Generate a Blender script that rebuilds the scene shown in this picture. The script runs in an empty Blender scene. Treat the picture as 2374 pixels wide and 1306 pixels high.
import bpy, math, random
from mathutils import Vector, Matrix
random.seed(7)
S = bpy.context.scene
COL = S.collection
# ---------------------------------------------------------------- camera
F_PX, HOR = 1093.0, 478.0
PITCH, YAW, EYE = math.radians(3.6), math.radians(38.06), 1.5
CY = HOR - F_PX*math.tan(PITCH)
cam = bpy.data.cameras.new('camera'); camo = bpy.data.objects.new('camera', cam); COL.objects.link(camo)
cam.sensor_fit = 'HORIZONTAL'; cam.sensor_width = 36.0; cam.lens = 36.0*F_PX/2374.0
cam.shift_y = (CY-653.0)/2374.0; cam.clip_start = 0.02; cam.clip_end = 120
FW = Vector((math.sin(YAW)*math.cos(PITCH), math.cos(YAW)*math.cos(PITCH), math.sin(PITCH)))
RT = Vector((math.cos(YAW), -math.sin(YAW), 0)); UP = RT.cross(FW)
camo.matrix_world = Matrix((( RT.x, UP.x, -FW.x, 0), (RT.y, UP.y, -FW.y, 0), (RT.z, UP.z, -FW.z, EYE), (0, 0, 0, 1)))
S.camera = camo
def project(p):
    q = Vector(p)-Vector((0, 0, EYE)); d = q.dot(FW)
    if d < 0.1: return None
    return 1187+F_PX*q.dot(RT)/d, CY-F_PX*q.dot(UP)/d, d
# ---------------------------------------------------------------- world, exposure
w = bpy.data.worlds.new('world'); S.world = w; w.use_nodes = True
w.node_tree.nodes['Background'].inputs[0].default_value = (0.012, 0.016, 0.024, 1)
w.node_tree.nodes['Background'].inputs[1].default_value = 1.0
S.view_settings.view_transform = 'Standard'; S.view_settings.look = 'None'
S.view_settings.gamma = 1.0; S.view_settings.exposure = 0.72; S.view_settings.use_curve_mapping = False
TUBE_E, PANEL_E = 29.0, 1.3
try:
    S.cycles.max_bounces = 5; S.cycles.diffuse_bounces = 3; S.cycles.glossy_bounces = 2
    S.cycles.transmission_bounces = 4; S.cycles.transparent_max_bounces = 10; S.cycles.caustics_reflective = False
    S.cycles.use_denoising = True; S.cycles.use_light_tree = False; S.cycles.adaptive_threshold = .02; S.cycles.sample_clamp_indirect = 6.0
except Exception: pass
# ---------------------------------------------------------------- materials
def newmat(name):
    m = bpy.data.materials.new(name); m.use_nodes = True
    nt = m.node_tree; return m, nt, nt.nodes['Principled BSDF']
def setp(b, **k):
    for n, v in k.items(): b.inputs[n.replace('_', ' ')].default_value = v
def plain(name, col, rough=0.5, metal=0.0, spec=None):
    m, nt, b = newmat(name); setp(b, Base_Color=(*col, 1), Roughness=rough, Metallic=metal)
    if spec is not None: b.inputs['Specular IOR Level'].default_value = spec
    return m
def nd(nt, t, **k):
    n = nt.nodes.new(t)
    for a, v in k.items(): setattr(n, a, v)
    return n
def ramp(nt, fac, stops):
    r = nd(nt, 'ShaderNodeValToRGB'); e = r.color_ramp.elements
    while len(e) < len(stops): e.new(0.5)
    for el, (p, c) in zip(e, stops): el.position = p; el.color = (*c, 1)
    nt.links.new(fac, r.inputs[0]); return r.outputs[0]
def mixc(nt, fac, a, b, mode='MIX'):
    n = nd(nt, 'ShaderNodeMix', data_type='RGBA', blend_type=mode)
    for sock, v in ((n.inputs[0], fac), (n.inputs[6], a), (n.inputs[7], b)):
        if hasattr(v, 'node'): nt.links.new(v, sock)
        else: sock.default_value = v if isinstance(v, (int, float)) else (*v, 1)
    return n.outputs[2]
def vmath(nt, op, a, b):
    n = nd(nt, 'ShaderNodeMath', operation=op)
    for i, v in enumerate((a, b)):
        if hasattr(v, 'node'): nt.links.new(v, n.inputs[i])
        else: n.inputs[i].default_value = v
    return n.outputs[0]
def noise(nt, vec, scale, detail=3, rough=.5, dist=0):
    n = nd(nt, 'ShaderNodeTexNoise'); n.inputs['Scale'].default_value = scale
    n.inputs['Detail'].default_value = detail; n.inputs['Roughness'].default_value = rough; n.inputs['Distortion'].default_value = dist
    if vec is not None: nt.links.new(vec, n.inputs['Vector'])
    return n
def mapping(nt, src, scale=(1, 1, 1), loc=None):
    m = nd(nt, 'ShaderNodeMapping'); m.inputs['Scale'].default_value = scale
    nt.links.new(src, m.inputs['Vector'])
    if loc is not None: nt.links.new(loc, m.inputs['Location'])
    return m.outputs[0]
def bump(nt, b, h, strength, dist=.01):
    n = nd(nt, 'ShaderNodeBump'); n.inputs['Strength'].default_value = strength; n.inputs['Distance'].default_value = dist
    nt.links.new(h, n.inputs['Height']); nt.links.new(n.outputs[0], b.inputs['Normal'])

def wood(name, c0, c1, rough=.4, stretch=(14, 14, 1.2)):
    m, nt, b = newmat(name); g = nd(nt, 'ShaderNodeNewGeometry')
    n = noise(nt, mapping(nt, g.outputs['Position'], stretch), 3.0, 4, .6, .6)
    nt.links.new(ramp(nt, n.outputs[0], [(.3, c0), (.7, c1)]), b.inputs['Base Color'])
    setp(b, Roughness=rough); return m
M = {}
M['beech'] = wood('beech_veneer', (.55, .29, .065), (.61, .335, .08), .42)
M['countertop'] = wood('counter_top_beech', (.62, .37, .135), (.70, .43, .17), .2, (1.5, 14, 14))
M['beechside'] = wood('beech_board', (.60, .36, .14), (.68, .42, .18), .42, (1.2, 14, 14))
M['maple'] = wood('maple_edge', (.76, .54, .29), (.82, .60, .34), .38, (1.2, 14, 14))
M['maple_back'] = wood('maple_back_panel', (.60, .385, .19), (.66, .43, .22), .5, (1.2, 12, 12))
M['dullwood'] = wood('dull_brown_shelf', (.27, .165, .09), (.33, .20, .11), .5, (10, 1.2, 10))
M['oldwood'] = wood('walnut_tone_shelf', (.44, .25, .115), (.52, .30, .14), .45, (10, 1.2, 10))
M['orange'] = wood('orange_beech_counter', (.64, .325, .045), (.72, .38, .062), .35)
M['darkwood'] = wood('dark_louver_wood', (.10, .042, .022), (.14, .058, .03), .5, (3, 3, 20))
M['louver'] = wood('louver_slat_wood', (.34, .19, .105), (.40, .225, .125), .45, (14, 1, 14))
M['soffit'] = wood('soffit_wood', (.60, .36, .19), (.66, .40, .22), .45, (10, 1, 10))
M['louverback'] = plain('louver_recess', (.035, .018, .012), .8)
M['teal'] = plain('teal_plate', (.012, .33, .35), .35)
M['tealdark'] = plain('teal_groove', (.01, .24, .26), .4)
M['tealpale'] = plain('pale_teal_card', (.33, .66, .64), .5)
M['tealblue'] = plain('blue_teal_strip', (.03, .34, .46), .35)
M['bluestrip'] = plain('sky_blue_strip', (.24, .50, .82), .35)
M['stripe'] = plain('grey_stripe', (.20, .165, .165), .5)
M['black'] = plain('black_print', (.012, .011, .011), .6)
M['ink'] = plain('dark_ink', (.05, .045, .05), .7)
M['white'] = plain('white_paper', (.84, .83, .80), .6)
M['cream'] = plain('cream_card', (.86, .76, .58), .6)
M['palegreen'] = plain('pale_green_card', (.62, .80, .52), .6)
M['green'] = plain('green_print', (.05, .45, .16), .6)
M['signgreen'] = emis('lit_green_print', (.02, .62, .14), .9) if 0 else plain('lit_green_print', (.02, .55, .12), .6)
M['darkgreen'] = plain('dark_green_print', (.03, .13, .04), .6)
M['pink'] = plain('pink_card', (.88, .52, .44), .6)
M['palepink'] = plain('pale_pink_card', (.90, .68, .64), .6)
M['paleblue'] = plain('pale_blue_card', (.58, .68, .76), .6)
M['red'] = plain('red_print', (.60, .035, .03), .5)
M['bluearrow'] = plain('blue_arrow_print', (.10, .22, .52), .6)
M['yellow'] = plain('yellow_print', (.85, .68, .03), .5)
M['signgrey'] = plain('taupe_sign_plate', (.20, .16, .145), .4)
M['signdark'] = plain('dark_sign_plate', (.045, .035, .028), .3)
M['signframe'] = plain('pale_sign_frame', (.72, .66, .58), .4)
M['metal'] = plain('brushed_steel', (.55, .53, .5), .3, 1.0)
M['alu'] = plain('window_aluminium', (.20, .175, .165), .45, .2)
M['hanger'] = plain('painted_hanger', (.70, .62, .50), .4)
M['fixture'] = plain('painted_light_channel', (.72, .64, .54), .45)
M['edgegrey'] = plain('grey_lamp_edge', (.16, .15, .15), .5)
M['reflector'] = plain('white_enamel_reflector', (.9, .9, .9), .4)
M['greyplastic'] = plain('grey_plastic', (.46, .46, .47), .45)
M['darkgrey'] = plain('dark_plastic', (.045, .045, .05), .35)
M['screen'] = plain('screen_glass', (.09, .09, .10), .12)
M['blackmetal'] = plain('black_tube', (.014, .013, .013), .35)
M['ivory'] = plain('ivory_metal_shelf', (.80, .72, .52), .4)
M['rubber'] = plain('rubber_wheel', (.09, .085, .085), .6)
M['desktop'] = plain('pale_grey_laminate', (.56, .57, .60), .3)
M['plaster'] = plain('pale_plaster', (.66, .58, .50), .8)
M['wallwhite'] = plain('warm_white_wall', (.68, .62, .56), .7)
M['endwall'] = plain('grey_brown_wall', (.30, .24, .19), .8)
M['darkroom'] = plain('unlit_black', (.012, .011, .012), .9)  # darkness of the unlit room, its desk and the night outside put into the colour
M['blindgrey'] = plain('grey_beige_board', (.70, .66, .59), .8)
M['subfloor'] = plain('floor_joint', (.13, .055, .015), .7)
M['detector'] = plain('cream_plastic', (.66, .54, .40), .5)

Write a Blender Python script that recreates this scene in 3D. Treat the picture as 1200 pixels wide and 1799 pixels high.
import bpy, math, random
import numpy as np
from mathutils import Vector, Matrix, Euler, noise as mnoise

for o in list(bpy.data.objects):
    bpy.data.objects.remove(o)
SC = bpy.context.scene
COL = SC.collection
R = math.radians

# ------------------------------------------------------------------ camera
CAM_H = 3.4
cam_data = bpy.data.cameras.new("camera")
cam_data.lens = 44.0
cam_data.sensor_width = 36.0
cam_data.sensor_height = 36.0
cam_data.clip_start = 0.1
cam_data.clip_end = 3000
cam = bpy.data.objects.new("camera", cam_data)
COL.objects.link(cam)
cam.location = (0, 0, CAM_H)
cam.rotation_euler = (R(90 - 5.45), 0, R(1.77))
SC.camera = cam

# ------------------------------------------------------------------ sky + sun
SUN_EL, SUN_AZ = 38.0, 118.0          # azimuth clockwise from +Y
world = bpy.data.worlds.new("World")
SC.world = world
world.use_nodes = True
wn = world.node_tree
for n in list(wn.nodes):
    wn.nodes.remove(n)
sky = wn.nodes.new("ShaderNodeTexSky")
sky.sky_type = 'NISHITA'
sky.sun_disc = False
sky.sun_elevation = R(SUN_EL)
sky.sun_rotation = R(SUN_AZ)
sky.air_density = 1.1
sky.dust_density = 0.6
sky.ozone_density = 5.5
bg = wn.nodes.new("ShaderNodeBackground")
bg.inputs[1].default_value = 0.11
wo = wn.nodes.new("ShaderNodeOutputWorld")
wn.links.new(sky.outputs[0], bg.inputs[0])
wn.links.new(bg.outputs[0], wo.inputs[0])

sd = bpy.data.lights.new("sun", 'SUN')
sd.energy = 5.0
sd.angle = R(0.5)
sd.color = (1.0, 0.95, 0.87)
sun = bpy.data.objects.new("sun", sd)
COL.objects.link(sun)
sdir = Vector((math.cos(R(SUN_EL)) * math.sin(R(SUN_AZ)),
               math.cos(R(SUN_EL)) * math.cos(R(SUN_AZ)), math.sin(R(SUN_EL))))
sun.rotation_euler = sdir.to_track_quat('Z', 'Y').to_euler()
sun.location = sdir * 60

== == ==

- _What this task involves_: Each line of the material above either contains the word "wide" or does not; state how many do, and nothing else.

- _Response for this exercise_: 2